Arriving in Houston, Texas, in April 1987, it soon became clear that Fender’s road manager – now her manager – had a lot of contacts and knew what had to be done, but not how to do it. She auditioned for the TV show Louisiana Hayride, but was knocked back when her manager demanded an 18-week contract. A showcase for local agents failed when the manager neglected to follow up on invitations and not one agent showed up.
He set her up with a fantastic all-girl gay bar band that included a drummer who spat tobacco and trashed her kit at the end of the night, but it became a bit too much for Vaughan during one gig when the Ku Klux Klan appeared in the audience. After hearing the Klan had beaten up the bar’s gun-toting female owner in the following weeks, Vaughan declined an invitation to play there again.
She recorded an album at Huey P. Meaux’s famous Sugarhill Recording Studios in Houston, which was eventually released on New Zealand promoter Brian Richards’ RMB label in 1992 as The Houston Texas Sessions.
But the trip cost Vaughan her marriage when she returned to New Zealand deep in debt in November 1987. She was forced to take a day job, studying word-processing at night while working at the Gilmours warehouse on Auckland’s North Shore. The lead role in the Hamilton Operatic Society’s The Best Little Whorehouse In Texas in early 1988 coaxed her back on stage, but the next two years were fairly quiet.
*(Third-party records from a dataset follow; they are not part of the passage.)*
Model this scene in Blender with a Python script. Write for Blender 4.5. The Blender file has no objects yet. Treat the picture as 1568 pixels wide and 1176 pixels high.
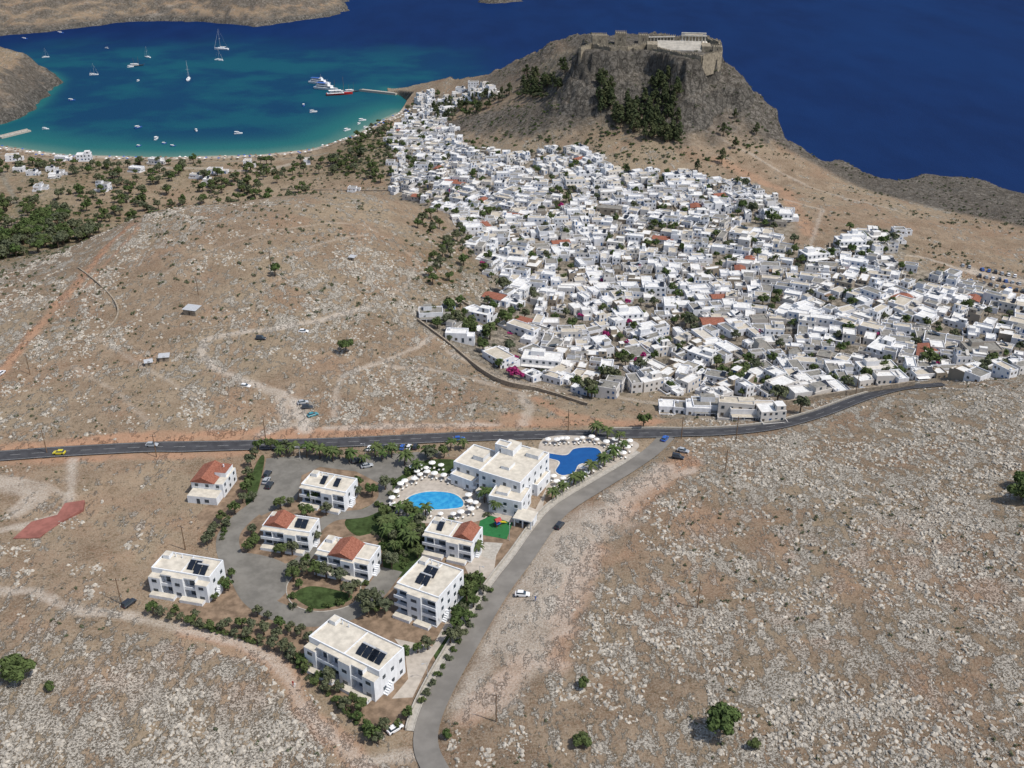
import bpy, math, random, time
import numpy as np
from mathutils import Vector, Matrix
T0=time.time()
random.seed(7); rng=np.random.default_rng(7)
scene=bpy.context.scene
# ------------------------------------------------------------------ camera
CAMZ=260.0; PITCH=math.radians(28); FOC=1539.0
cam=bpy.data.objects.new('camera',bpy.data.cameras.new('camera')); scene.collection.objects.link(cam)
cam.location=(0,0,CAMZ); cam.rotation_euler=(math.radians(90)-PITCH,0,0)
cam.data.sensor_width=36; cam.data.lens=36*FOC/1568; cam.data.clip_start=1; cam.data.clip_end=60000
scene.camera=cam
CP,SP=math.cos(PITCH),math.sin(PITCH)
def rays(uv):
    uv=np.atleast_2d(np.array(uv,float)); cx=(uv[:,0]-784)/FOC; cy=(588-uv[:,1])/FOC
    return np.stack([cx,CP+SP*cy,-SP+CP*cy],1)
def U(u,v,z):            # survey point: photo bearing + known elevation -> plan position
    d=rays([(u,v)])[0]; t=(z-CAMZ)/d[2]; return (d[0]*t,d[1]*t)
# ------------------------------------------------------------------ numeric helpers
def smooth(a,b,x):
    t=np.clip((x-a)/(b-a),0,1); return t*t*(3-2*t)
def _h(ix,iy,s):
    n=(ix*374761393+iy*668265263+s*144269504)&0x7fffffff
    n=((n^(n>>13))*1274126177)&0x7fffffff
    n=n^(n>>16); return (n&0xffff)/65535.0
def vn(x,y,s=0):
    x=np.asarray(x,float); y=np.asarray(y,float)
    ix=np.floor(x).astype(np.int64); iy=np.floor(y).astype(np.int64); fx=x-ix; fy=y-iy
    fx=fx*fx*(3-2*fx); fy=fy*fy*(3-2*fy)
    a=_h(ix,iy,s);b=_h(ix+1,iy,s);c=_h(ix,iy+1,s);d=_h(ix+1,iy+1,s)
    return (a*(1-fx)+b*fx)*(1-fy)+(c*(1-fx)+d*fx)*fy
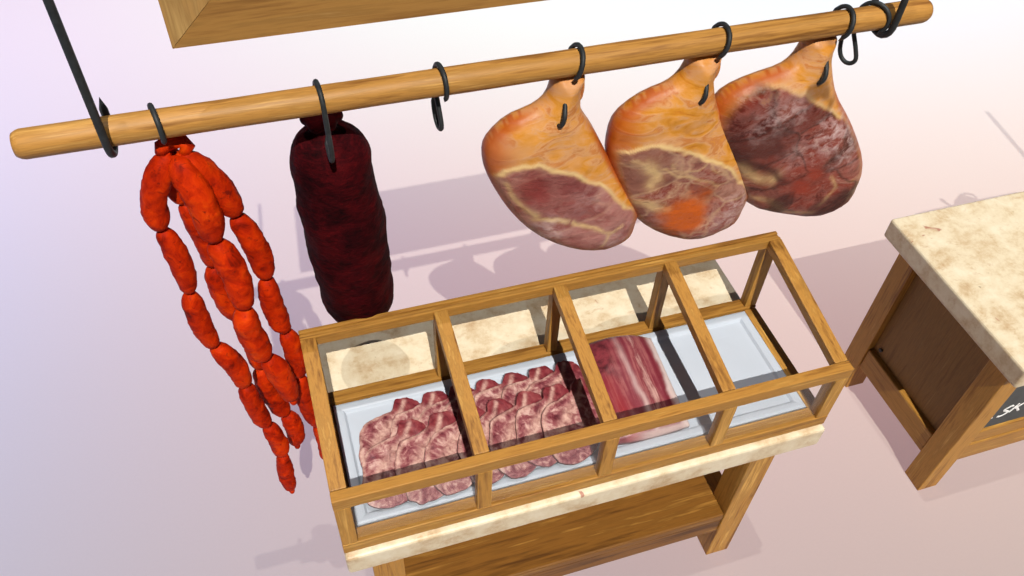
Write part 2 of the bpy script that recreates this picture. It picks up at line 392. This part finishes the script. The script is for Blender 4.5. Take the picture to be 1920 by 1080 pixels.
# ------------------------------------------------------------------ chops
CHOP_OUT = [(0, 0), (-.020, -.004), (-.031, -.018), (-.040, -.036), (-.060, -.047), (-.092, -.058), (-.125, -.070), (-.146, -.096), (-.158, -.140), (-.157, -.188), (-.147, -.222), (-.120, -.243), (-.070, -.240), (-.010, -.205), (.030, -.145), (.050, -.085), (.055, -.045), (.045, -.018), (.024, -.003)]
def poly_dist(p, poly):
    best = 9
    for a, b in zip(poly, poly[1:]):
        ab = b-a; t = max(0, min(1, (p-a).dot(ab)/max(ab.length_squared, 1e-12))); best = min(best, (p-a-ab*t).length)
    return best
def chop_mesh(seed, t=.0165):
    rnd = random.Random(int(seed*10)+3)
    P = [(x*rnd.uniform(.96, 1.05)+rnd.uniform(-.003, .003), y*rnd.uniform(.97, 1.03)+rnd.uniform(-.003, .003), 0) for x, y in CHOP_OUT]
    O = [V((q.x, q.y)) for q in spline(P, 6, True)]; n = len(O); c = V((-.052, -.120)); rings = 16
    left = [V((x, y)) for x, y in CHOP_OUT[1:11]]; bone = [V((.002, -.012)), V((-.018, -.050)), V((-.062, -.092)), V((-.112, -.150)), V((-.130, -.200))]
    vs, fs, col = [], [], []
    for side in (1, -1):
        for i in range(rings+1):
            r = (i/rings)**.8
            for k in range(n):
                q = c+(O[k]-c)*r; jit = 1+.035*fbm(V((math.cos(6.283*k/n)*4, math.sin(6.283*k/n)*4, seed)))*r; q = c+(q-c)*jit
                h = side*t/2*(1 if i < rings else .55)+(.0035*fbm(V((q.x*30, q.y*30, seed)))-.0015 if side > 0 else 0)*(1 if i < rings else 0)
                vs.append(V((q.x, q.y, h)))
                nz = fbm(V((q.x*45, q.y*45, seed+3)), 3)
                head = max(0, min(1, (q.y+.060+.012*nz)/.018))
                rim = max(0, 1-poly_dist(q, left)/.010)*max(0, min(1, (-.034-q.y)/.02)); bd = poly_dist(q, bone)
                fatb = math.exp(-(bd/(.006+.010*max(0, min(1, (-.04-q.y)/.05))))**2)*max(0, min(1, (q.y+.23)/.08))
                if side < 0: col.append((1, 0, 1, 1)); continue
                col.append((head*(1-.85*math.exp(-(bd/.006)**2)), max(0, min(1, max(1.1*rim, .95*fatb)+.35*nz*max(rim, fatb, .25))), 0, 1))
    m = (rings+1)*n
    for sd in (0, 1):
        for i in range(rings):
            for k in range(n):
                a = sd*m+i*n+k; b = sd*m+i*n+(k+1) % n; fs.append((a, b, b+n, a+n) if i else (a, b+n, a+n))
    for k in range(n): a = rings*n+k; b = rings*n+(k+1) % n; fs.append((a, b, m+b, m+a))
    me = bpy.data.meshes.new('meat_chop'); me.from_pydata([tuple(v) for v in vs], [], fs); me.update()
    at = me.color_attributes.new('blend', 'FLOAT_COLOR', 'POINT')
    for i, q in enumerate(col): at.data[i].color = q
    bm = bmesh.new(); bm.from_mesh(me); bmesh.ops.remove_doubles(bm, verts=bm.verts, dist=1e-5); bmesh.ops.recalc_face_normals(bm, faces=bm.faces); bm.to_mesh(me); bm.free()
    for q in me.polygons: q.use_smooth = True
    me.set_sharp_from_angle(angle=math.radians(38)); me.materials.append(CHOP); return me
chops = [chop_mesh(s*3.7) for s in range(7)]
ordn = ['leftmost', 'second from the left', 'third from the left', 'middle', 'third from the right', 'second from the right', 'rightmost']
backx = [.256, .347, .430, .514, .601, .688, .774]; frontx = [.250, .344, .428, .514, .606, .695, .785]
k = 0
for row, xs, yh, zh in (('back', backx, .434, .018), ('front', frontx, .328, .060)):
    for i, x in enumerate(xs):
        o = bpy.data.objects.new('meat_chop', chops[(k*2+i) % 7]); COL.objects.link(o); k += 1
        yaw = random.uniform(-.05, .05); pitch = math.radians(3.0 if row == 'back' else 11.5); roll = math.radians(11.5 if i else 9)
        o.rotation_euler = (Matrix.Rotation(yaw, 3, 'Z') @ Matrix.Rotation(pitch, 3, 'X') @ Matrix.Rotation(roll, 3, 'Y')).to_euler()
        o.location = (x, yh, ZT+zh)
        s = random.uniform(.98, 1.03); o.scale = (s, s*(1.0 if row == 'back' else 1.03), 1)
        tag(o, '%s marbled red meat chop in the %s row of the white tray' % (ordn[i], row), 'chop', 'overlapping meat chops laid out in the tray')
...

Her fifth solo album Loads Of Country Lovin’ was released on Festival in 1990, with most of the material self-written. Recorded at drummer Noel Lamberton’s Villa Recorders in Rotorua, it was produced by Vaughan, Lamberton and pianist Ernie Semu.
Later that year, a promoter reunited Vaughan, Brendan Dugan and Gray Bartlett for the hugely successful Together Again tour that broke box office records nationwide. The corresponding album, released on Festival, spent the first week of September at No.1. The aftermath wasn’t so pretty when the promoter gambled away the tour proceeds.
Once again relying solely on music for her income, Vaughan found work dried up after the saturation of the Together Again juggernaut. Penniless, she took a job at a scungy bar in Taupo before putting into action her dream of an all-girl harmony trio she called Girls Talk. The line-up stabilised early on with the addition of former Music World recording artist Celine Toner and ex-Country Touch singer Barbie Davidson and the women worked solidly until 2000.
She also found employment at Mainfreight in Hamilton where she has remained while performing her own shows or hitting the road with Dugan and Bartlett and various groupings of former That’s Country stars and recording artists including John Grenell, The Hamilton County Bluegrass Band, Eddie Low and Patsy Riggir in Bartlett promotions such as Together Again: The Reunion, Highway Of Legends and True Legends.